English R1B

Reading and Composition: Memoir

Section Semester Instructor Time Location Course Areas
1 Spring 2019 Su, Amanda Jennifer
MWF 9-10 233 Dwinelle

Book List

Bechdel, Allison: Fun Home; Coetzee, J. M.: Foe; Diaz, Junot: This is How You Lose Her; Kingston, Maxine Hong: Woman Warrior; Rankine, Claudia: Citizen

Other Readings and Media

A course reader will be issued.


What constitutes the “I” of a first-person narrative? How does it alternately designate an individual, a collectivity, or even a historical consciousness? In this class, we’ll be considering the shapes that these questions take across a variety of forms, including the personal essay, the book-length treatise, the graphic novel, the “ethnographic novel,” the poetry collection, as well as the genre of film. Beginning with the wildly popular Modern Love column in The New York Times, we’ll examine the beguiling pull of the first-person narrative. From there we will branch into an investigation of how narrative interweaves with documentary photography or comic line-drawings in Claudia Rankine’s Citizen, Alison Bechdel’s Fun Home and the graphic-novel film Persepolis, respectively.

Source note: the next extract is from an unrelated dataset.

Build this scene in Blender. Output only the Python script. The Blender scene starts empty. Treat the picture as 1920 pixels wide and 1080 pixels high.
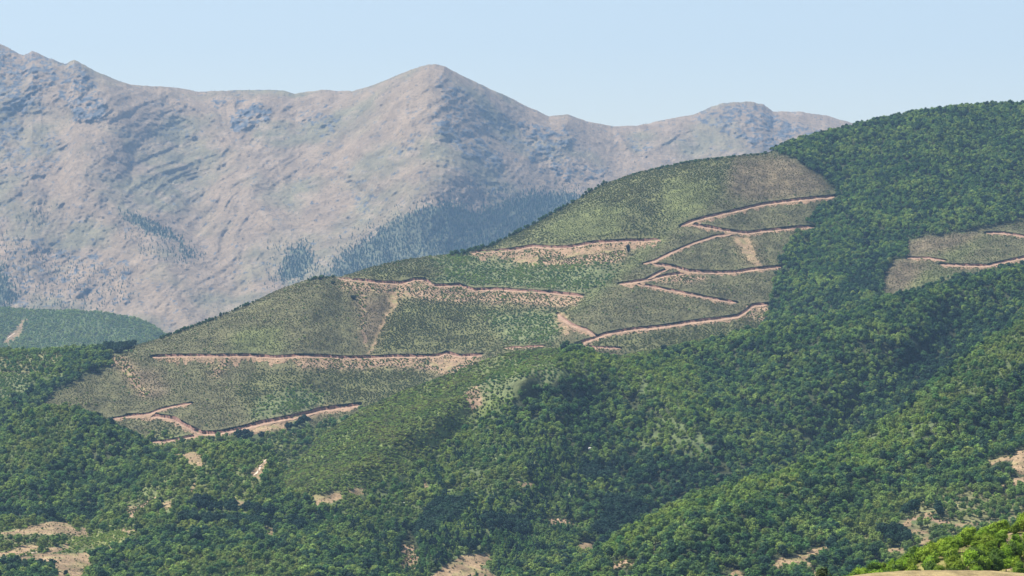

We will query the fine line between fiction and memoir by debating the controversies that have swirled around several prominent fiction writers: Junot Diaz, whose favored narrator, Yunior, bears close biographical similarities to the writer himself; Maxine Hong Kingston, whose first novel Woman Warrior sparked an impassioned debate about Orientalism and whether ethnic persons were ultimately doomed to ethnographic self-narration instead of aesthetic invention; J. M. Coetzee, who enigmatically accepted his Nobel Prize in Literature by giving a speech in the voice of a fictional character, Robinson Crusoe. How do these writers articulate a relationship to race and ethnicity, to themselves and to the world, via their negotiations of the first-person narrative? The course will culminate in a longer research paper where you’ll learn how to utilize secondary and critical sources in support of an original thesis.